192 pages
7 1/4 x 9 1/4 inches
150 illustrations
100 in color
ISBN 1-58093-114-6
$40 paperback
($60 Canada, £27.50 UK)
World rights

16 Houses: Designing the Public's Private House
Michael Bell

In April 1998, sixteen architecture firms were brought together to design single-family houses for the Fifth Ward in Houston, Texas, one of the country's lowest-income neighborhoods. Studio Works from Los Angeles, Lindy Roy from New York, Carlos Jimenez from Houston, and Stanley Saitowitz from San Francisco, among others, worked with the Fifth Ward Community Redevelopment Corporation to produce affordable housing notable not only for innovative design but also for creative production and financing techniques. An exhibition of the architects' work was shown at galleries in Houston and Austin, Texas.

16 Houses documents these proposals with striking renderings and photographs, offering a fresh perspective on the issue of affordable housing. The model of collaborative design it outlines is genuinely new and also unusually pragmatic for a highly politicized field that has traditionally been mired in bureaucracy. By bringing together architects, developers, academics, community organizations, and public agencies in a grassroots effort, 16 Houses demonstrates a way to transcend politics, providing a blueprint for a new approach that may well represent the future of low-income housing in the United States.

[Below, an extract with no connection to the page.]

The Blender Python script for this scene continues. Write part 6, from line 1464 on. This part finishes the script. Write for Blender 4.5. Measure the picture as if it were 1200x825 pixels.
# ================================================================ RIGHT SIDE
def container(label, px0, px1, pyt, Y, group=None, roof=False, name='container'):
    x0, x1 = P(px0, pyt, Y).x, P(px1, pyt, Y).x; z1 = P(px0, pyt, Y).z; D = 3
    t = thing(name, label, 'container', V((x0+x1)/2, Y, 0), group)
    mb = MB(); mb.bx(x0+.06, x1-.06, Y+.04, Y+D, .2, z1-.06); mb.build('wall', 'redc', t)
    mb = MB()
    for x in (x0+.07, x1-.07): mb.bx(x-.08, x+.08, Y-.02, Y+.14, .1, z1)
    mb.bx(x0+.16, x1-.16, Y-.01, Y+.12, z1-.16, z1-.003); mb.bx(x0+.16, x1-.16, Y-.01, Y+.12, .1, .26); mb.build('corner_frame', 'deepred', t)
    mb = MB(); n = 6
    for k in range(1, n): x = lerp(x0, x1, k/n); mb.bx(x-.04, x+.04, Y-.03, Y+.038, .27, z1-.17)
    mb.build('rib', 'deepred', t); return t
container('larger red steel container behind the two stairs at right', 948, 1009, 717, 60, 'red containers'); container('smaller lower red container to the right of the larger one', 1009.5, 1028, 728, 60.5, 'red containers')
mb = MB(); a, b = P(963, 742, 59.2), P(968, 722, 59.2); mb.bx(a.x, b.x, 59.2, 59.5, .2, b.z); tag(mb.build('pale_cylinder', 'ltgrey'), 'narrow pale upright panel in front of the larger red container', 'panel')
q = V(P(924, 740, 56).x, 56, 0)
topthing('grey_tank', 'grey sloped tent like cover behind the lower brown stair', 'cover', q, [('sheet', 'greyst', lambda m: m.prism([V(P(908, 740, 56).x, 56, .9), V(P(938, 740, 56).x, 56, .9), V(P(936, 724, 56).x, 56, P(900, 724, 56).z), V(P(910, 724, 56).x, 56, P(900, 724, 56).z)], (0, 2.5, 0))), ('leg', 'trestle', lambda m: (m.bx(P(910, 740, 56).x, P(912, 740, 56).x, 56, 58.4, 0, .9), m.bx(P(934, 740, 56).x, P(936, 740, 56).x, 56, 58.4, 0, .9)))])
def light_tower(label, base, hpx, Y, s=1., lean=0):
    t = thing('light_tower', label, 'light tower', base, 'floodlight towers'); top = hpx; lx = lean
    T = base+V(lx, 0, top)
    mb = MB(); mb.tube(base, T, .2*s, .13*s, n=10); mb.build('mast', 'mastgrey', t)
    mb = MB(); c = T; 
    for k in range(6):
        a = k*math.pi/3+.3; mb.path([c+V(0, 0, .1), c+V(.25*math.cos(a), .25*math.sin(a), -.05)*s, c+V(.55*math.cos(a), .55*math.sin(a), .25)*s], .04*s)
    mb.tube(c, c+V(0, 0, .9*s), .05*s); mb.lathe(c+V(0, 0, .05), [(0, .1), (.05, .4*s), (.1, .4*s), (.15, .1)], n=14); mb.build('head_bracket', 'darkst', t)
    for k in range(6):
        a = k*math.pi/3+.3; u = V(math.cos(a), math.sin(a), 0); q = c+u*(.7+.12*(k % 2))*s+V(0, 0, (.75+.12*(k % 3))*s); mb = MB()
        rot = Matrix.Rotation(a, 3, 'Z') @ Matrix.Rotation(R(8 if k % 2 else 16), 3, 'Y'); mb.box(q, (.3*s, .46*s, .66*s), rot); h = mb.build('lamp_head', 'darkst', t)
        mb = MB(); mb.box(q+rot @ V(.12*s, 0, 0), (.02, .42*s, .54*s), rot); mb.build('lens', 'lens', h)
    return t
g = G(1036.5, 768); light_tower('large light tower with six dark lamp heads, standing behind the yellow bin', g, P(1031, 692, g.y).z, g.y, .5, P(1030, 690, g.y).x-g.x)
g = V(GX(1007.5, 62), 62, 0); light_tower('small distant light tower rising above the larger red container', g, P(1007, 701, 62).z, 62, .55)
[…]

Michael Bell is an architect practicing in New York and an associate professor of architecture at Columbia University. He has also taught and lectured at Rice University, the University of California, Berkeley, and the Southern California Institute of Architecture. He is the author of a monograph on Stanley Saitowitz and the coeditor of Slow Space, and his work is collected in the monograph Michael Bell: Space Replaces Us; Essays and Projects on the City.